Task> Repeat verbatim only the lines from the opening of the material below through the one that contains "col = scene.collection".

Information supplied>
»»
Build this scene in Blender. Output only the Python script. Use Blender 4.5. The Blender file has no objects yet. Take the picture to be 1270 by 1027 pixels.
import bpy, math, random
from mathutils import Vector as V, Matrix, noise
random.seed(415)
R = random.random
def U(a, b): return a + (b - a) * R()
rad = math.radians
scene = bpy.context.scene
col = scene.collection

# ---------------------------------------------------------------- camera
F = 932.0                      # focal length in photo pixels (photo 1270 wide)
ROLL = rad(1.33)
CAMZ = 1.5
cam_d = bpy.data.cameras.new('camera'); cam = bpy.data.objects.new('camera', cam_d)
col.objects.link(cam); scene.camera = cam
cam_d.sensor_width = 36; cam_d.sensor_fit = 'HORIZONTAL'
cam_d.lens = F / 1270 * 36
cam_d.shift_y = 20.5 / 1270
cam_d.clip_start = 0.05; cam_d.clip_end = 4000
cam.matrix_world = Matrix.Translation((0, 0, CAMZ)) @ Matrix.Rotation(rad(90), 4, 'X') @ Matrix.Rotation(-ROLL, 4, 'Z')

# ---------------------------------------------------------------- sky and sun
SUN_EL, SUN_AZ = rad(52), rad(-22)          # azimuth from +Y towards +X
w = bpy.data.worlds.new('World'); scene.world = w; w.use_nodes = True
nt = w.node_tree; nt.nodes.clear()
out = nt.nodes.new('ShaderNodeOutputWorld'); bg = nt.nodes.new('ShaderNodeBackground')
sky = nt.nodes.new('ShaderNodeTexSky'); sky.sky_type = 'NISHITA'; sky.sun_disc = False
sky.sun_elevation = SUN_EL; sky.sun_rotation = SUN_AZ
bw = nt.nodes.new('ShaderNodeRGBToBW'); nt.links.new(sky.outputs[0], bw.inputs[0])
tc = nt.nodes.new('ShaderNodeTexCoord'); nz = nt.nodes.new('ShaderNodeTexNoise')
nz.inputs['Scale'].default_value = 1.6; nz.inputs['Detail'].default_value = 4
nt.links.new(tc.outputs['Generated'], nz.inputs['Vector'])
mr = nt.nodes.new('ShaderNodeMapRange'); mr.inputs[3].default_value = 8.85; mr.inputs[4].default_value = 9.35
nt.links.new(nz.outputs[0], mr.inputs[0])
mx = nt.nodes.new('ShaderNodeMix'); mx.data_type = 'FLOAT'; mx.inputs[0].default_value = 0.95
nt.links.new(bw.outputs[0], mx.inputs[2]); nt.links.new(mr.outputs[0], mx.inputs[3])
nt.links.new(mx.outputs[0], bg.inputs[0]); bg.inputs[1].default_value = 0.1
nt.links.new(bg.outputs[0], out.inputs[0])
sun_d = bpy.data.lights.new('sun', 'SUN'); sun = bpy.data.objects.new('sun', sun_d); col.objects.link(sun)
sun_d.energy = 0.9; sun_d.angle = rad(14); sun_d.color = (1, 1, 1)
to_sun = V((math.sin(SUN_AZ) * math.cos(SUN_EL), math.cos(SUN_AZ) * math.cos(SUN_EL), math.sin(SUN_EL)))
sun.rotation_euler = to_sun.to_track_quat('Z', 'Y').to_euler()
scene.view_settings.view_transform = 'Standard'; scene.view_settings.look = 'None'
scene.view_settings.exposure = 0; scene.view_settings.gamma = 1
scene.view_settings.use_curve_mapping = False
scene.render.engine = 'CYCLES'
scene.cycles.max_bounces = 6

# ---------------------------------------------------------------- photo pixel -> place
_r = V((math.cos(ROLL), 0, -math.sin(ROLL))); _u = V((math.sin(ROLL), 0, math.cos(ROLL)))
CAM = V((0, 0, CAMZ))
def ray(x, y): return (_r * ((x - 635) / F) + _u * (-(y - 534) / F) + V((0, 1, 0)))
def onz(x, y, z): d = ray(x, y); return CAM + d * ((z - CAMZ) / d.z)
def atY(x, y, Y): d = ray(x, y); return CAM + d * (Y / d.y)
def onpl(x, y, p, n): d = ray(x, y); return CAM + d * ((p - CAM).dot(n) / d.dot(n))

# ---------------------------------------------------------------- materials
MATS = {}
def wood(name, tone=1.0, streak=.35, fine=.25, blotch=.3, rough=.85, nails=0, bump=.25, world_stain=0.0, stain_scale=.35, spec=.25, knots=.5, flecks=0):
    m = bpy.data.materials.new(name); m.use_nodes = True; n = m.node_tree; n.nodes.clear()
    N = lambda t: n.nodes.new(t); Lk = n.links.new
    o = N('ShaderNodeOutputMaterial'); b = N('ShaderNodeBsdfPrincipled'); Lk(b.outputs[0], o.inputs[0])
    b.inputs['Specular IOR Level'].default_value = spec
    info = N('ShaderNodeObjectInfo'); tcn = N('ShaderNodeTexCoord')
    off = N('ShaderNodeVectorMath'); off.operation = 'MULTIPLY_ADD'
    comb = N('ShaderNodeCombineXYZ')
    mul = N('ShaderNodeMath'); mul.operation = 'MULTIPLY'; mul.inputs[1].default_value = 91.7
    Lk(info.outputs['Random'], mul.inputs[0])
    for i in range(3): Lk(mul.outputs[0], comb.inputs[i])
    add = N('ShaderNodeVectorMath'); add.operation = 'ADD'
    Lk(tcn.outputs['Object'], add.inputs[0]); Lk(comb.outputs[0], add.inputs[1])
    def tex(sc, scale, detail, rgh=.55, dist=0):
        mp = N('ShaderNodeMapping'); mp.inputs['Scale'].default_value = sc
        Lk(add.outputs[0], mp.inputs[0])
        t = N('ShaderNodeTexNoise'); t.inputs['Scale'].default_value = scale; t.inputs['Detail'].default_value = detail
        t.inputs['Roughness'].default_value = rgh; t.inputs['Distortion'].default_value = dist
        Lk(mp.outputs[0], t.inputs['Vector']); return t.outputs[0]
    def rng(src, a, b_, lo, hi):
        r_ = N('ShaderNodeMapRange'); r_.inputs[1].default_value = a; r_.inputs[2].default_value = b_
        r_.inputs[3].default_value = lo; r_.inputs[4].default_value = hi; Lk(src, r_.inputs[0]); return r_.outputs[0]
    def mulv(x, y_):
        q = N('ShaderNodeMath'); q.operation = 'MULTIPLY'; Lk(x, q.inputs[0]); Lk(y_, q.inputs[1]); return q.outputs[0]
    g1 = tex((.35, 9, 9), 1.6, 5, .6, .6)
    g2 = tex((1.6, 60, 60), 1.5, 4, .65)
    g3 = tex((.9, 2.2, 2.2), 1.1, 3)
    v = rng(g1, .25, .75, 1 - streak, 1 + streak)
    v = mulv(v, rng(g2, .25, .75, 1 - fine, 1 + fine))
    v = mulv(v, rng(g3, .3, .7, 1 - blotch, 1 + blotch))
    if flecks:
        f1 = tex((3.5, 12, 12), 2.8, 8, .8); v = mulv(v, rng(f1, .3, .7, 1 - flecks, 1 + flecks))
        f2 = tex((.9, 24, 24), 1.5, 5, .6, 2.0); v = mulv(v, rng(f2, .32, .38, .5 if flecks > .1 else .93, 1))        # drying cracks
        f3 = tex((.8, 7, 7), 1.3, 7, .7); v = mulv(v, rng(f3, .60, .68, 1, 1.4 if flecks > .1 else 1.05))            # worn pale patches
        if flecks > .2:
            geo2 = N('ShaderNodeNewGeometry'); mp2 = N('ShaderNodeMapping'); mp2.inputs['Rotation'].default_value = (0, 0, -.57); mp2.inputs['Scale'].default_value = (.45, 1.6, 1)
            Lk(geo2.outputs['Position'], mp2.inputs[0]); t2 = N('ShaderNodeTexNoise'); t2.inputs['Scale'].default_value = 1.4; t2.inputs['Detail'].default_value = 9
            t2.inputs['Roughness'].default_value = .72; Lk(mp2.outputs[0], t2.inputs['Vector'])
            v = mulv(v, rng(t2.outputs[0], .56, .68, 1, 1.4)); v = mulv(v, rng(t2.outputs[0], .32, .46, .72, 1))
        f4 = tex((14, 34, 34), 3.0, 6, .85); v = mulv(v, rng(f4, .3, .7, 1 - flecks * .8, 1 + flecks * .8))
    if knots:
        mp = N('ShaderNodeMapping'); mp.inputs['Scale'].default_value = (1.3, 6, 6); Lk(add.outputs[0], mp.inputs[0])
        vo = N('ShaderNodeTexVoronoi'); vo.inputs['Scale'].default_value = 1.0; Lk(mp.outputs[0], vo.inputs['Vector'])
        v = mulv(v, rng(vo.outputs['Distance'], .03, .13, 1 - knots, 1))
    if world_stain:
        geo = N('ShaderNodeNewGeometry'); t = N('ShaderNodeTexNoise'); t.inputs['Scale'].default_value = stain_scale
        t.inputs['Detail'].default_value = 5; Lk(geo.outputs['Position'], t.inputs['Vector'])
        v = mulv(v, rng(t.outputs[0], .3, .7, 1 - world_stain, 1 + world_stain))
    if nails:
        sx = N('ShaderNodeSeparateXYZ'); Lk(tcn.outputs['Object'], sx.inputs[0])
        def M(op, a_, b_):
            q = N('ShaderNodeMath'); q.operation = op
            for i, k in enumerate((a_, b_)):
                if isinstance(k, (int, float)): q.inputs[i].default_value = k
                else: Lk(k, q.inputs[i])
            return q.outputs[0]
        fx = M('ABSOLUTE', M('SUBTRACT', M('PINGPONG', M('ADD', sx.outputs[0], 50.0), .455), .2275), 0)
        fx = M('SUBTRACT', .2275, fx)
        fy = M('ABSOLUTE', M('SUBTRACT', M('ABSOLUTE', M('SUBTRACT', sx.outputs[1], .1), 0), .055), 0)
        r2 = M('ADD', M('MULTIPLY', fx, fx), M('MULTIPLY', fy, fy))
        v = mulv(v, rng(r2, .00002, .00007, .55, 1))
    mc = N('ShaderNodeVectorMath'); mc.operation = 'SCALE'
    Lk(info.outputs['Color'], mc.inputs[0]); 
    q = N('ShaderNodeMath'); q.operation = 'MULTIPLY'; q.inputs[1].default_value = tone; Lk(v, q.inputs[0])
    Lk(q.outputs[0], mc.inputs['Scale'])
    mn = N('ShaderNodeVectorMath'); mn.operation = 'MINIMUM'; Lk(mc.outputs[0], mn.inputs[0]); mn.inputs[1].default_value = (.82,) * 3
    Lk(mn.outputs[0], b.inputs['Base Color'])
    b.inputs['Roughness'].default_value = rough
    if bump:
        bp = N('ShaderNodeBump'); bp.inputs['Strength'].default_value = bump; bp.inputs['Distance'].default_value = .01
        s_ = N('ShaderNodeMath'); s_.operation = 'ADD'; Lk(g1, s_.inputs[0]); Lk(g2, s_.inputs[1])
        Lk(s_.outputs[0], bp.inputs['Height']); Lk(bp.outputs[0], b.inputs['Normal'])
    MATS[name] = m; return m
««
The result>
Build this scene in Blender. Output only the Python script. Use Blender 4.5. The Blender file has no objects yet. Take the picture to be 1270 by 1027 pixels.
import bpy, math, random
from mathutils import Vector as V, Matrix, noise
random.seed(415)
R = random.random
def U(a, b): return a + (b - a) * R()
rad = math.radians
scene = bpy.context.scene
col = scene.collection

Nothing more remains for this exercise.